Non-governmental Arab parties ‘shocked’ at negative comment in UN meeting

Bahrain defends measures to maintain law and order
Bahrain World Trade Centre, Bahrain economy, Bahrain skyline, Bahrain business

Bahrain has reportedly defended the measures it has taken to uphold law and order in the country following negative comments made by United Nations officials at Monday’s 32nd session of the Human Rights Council in Geneva.

The comments made by Commissioner for Human Rights Zeid Ra’ad criticized Bahrain’s decision to restrict freedom of speech and protests as well as revoke the citizenships of almost 250 Bahrainis since 2013, said the report.

Bahrain’s Foreign Minister’s Assistant Abdulla Al Doseri said the comments did not reflect the ‘reality’ in Bahrain.

“We reject the negative comments made by the (UN) High Commissioner about our country which does not reflect the reality. These negative comments are false and it is disappointing for our country,” said Al Doseri.

“We need to be realistic about development of human rights,” he said, adding that each country has a right to deal with threats to its security and stability in its own way.

“Terrorist acts undermine the security of our people, similar to other crimes like drug trafficking. All measures taken by Bahrain are within the law and aimed at bringing the perpetrators to justice.”

Al Doseri said Bahrain did not ban freedom of expression as it is entitled to individuals in Bahrain’s Constitution, but it would restrict it once it affects public order.

“Authorities have the right to intervene to maintain public order and this happens all over the world,” said Al Doseri. “But to accuse Bahrain of oppressing its people is unjustified as the government has taken several reform measures for social and economic development of the people.”

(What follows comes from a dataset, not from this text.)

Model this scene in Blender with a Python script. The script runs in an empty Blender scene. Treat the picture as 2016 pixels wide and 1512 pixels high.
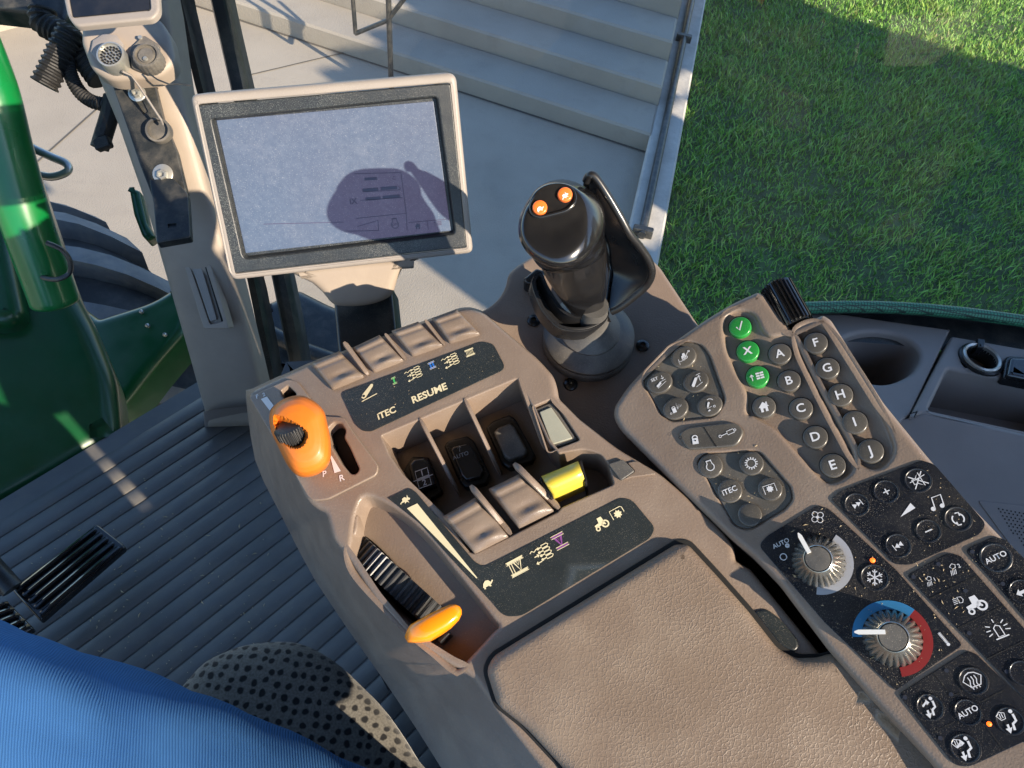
import bpy, math, random
import numpy as np
from mathutils import Vector, Matrix, noise
from mathutils.geometry import delaunay_2d_cdt
random.seed(7); rng = np.random.default_rng(7)
R_ = math.radians
# ---------------------------------------------------------------- camera
F = 1514.0; CX, CY = 1008.0, 756.0; CAMH = 2.75
upc = np.array([.0905, .632, .769]); upc /= np.linalg.norm(upc)
fc = np.array([0, 0, -1.0]); yc = fc - (fc @ upc) * upc; yc /= np.linalg.norm(yc); xc = np.cross(yc, upc)
RM = np.array([xc, yc, upc]); CAM = np.array([0, 0, CAMH])          # camera vector -> world vector
sc = bpy.context.scene; COL = sc.collection
cd = bpy.data.cameras.new('camera'); cam = bpy.data.objects.new('camera', cd); COL.objects.link(cam)
m4 = Matrix([list(RM[i]) + [CAM[i]] for i in range(3)] + [[0, 0, 0, 1]]); cam.matrix_world = m4
cd.sensor_width = 36; cd.lens = F / 2016 * 36; cd.clip_start = .01; cd.clip_end = 500; sc.camera = cam
# ---------------------------------------------------------------- sun and sky
SUNC = np.array([-.70, .23, -.68])                                    # travel direction in the camera's axes
sd = RM @ (SUNC / np.linalg.norm(SUNC))
elev = math.asin(-sd[2]); az = math.atan2(-sd[0], -sd[1])             # azimuth of the sun from +Y towards +X
w = bpy.data.worlds.new('World'); sc.world = w; w.use_nodes = True
nt = w.node_tree; bg = nt.nodes['Background']; sk = nt.nodes.new('ShaderNodeTexSky'); sk.sky_type = 'NISHITA'
sk.sun_disc = False; sk.sun_elevation = elev; sk.sun_rotation = az; sk.dust_density = .3; sk.ozone_density = 4.5; sk.air_density = 1.1
nt.links.new(sk.outputs[0], bg.inputs[0]); bg.inputs[1].default_value = .15
sl = bpy.data.lights.new('sun', 'SUN'); sl.energy = 4.8; sl.angle = R_(.5); sl.color = (1, .85, .66)
so = bpy.data.objects.new('sun', sl); COL.objects.link(so)
so.rotation_euler = Vector(sd).to_track_quat('-Z', 'Y').to_euler(); so.location = (0, 0, 12)
sc.view_settings.view_transform = 'Standard'; sc.view_settings.look = 'None'; sc.view_settings.exposure = 1.15; sc.view_settings.gamma = 1
sc.cycles.use_denoising = True; sc.cycles.max_bounces = 8; sc.cycles.transparent_max_bounces = 16
sc.cycles.caustics_reflective = False; sc.cycles.caustics_refractive = False
# ---------------------------------------------------------------- pixel <-> place
def ray(px, py):
    return RM @ np.array([(px - CX) / F, -(py - CY) / F, -1.0])        # unit camera depth
def at(px, py, depth):
    return CAM + ray(px, py) * depth
def hor(px, py, z):
    d = ray(px, py); return CAM + d * ((z - CAM[2]) / d[2])
def zz(ox, oy, s):
    def f(*a):
        if len(a) == 2: return (ox + a[0] / s, oy + a[1] / s)
        return [(ox + p[0] / s, oy + p[1] / s) + tuple(p[2:]) for p in a[0]]
    return f
zA = zz(460, 580, 3.0233); zB = zz(620, 900, 2.88); zC = zz(1180, 540, 2.8); zD = zz(1480, 900, 2.4706); zE = zz(940, 320, 3.024)
zF = zz(360, 100, 2.52); zG = zz(0, 0, 3.0); zH = zz(0, 780, 2.0657); zI = zz(900, 1000, 2.52); zJ = zz(1560, 560, 3.024)
zK = zz(440, 0, 2.016); zL = zz(0, 280, 2.52); zM = zz(1300, 0, 2.363)

class Plane:
    def __init__(s, n, px, depth, warp=None):
        n = np.array(n, float); s.n = RM @ (n / np.linalg.norm(n)); s.O = at(px[0], px[1], depth)
        x = RM @ np.array([1., 0, 0]); s.U = x - (x @ s.n) * s.n; s.U /= np.linalg.norm(s.U); s.V = np.cross(s.n, s.U); s.warp = warp
    def f(s, u, v): return s.warp(u, v) if s.warp else 0.0
    def uv(s, px, py, w=0.0):
        d = ray(px, py); e = 0.0
        for _ in range(5):
            t = (w + e - (CAM - s.O) @ s.n) / (d @ s.n); q = CAM + d * t - s.O; u, v = q @ s.U, q @ s.V
            if not s.warp: break
            e = s.f(u, v)
        return (u, v)
    def xyz(s, u, v, w=0.0): return s.O + u * s.U + v * s.V + (w + s.f(u, v)) * s.n
    def P(s, px, py, w=0.0): return s.xyz(*s.uv(px, py, w), w)

def quad_plane(c, width):
    """plane of a parallelogram seen at four pixel corners, TL TR BR BL"""
    D = [np.array([(p[0] - CX) / F, -(p[1] - CY) / F, -1.]) for p in c]
    A = np.array([D[0], -D[1], D[2], -D[3]]).T
    _, _, vt = np.linalg.svd(A); z = vt[3]; z = z / z[0]
    P = [D[i] * z[i] for i in range(4)]; k = width / np.linalg.norm(P[1] - P[0]); P = [p * k for p in P]
    n = np.cross(P[1] - P[0], P[0] - P[3]); n /= np.linalg.norm(n)
    if n[2] < 0: n = -n
    ctr = sum(P) / 4; px = (CX + F * ctr[0] / -ctr[2], CY - F * ctr[1] / -ctr[2])
    return Plane(n, px, -ctr[2])

# ---------------------------------------------------------------- outlines
def rc(pts, r=0, n=5):
    """polygon with rounded corners; a point may carry its own radius"""
    out = []; N = len(pts)
    for i in range(N):
        p = np.array(pts[i][:2]); a = np.array(pts[i - 1][:2]); b = np.array(pts[(i + 1) % N][:2])
        rr = pts[i][2] if len(pts[i]) > 2 else r
        da, db = a - p, b - p; la, lb = np.linalg.norm(da), np.linalg.norm(db); k = min(rr, la * .48, lb * .48)
        if k < 1e-6: out.append(tuple(p)); continue
        A = p + da / la * k; B = p + db / lb * k
        for j in range(n + 1):
            t = j / n; out.append(tuple((1 - t) ** 2 * A + 2 * t * (1 - t) * p + t * t * B))
    return out
def smooth(pts, n=4, closed=True):
    P = [np.array(p[:3] if not closed else p[:2], float) for p in pts]; N = len(P); out = []
    for i in range(N if closed else N - 1):
        g = lambda k: P[k % N] if closed else P[max(0, min(N - 1, k))]
        p0, p1, p2, p3 = g(i - 1), g(i), g(i + 1), g(i + 2)
        for j in range(n):
            t = j / n
            out.append(tuple(.5 * ((2 * p1) + (-p0 + p2) * t + (2 * p0 - 5 * p1 + 4 * p2 - p3) * t * t + (-p0 + 3 * p1 - 3 * p2 + p3) * t ** 3)))
    if not closed: out.append(tuple(P[-1]))
    return out
def ell(cx, cy, rx, ry=None, ang=0, n=32):
    ry = rx if ry is None else ry; c, s = math.cos(R_(ang)), math.sin(R_(ang))
    return [(cx + rx * math.cos(t) * c - ry * math.sin(t) * s, cy + rx * math.cos(t) * s + ry * math.sin(t) * c) for t in np.linspace(0, 2 * math.pi, n, endpoint=False)]
def area(p): return .5 * sum(p[i - 1][0] * p[i][1] - p[i][0] * p[i - 1][1] for i in range(len(p)))
def ccw(p): return list(p) if area(p) > 0 else list(p)[::-1]
def offset(p, d):
    """inward for d > 0, polygon counter-clockwise"""
    if abs(d) < 1e-9: return [tuple(q) for q in p]
    A = np.array(p); prev = np.roll(A, 1, 0); nxt = np.roll(A, -1, 0)
    e1 = A - prev; e2 = nxt - A; e1 /= np.linalg.norm(e1, axis=1)[:, None] + 1e-12; e2 /= np.linalg.norm(e2, axis=1)[:, None] + 1e-12
    n1 = np.stack([-e1[:, 1], e1[:, 0]], 1); n2 = np.stack([-e2[:, 1], e2[:, 0]], 1); b = n1 + n2; l = np.linalg.norm(b, axis=1); b /= l[:, None] + 1e-9
    k = 1 / np.maximum(.5, (b * n1).sum(1)); return [tuple(q) for q in A + b * (k * d)[:, None]]
def inside(pt, poly):
    x, y = pt; c = False; j = len(poly) - 1
    for i in range(len(poly)):
        xi, yi = poly[i]; xj, yj = poly[j]
        if (yi > y) != (yj > y) and x < (xj - xi) * (y - yi) / (yj - yi) + xi: c = not c
        j = i
    return c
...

Non-governmental Arab parties were ‘shocked’ at the negative comments made by the UN High Commissioner, according to Bahrain Human Rights Watch Society (BHRWS) secretary-general Faisal Fulad, said the report.

“The UN High Commissioner made no mention of the situation in Fallujah, Al Houthi rebels in Yemen, and Iran’s interference in the region, but chose to target Bahrain for the decisions it took,” he said.

“Even some European countries are discussing plans to revoke nationalities of terror suspects. So there is nothing wrong if Bahrain actually takes steps to punish people found guilty.”

The official said Bahrain’s delegation will have to “expect more black, especially from European countries” for its suspension of Al Wefaq National Islamic Society on Tuesday.

The decision was due to alleged ‘political agenda’ used by the organisation, according to Bahrain’s Ambassador to the UK Shaikh Fawaz bin Mohammed Al Khalifa.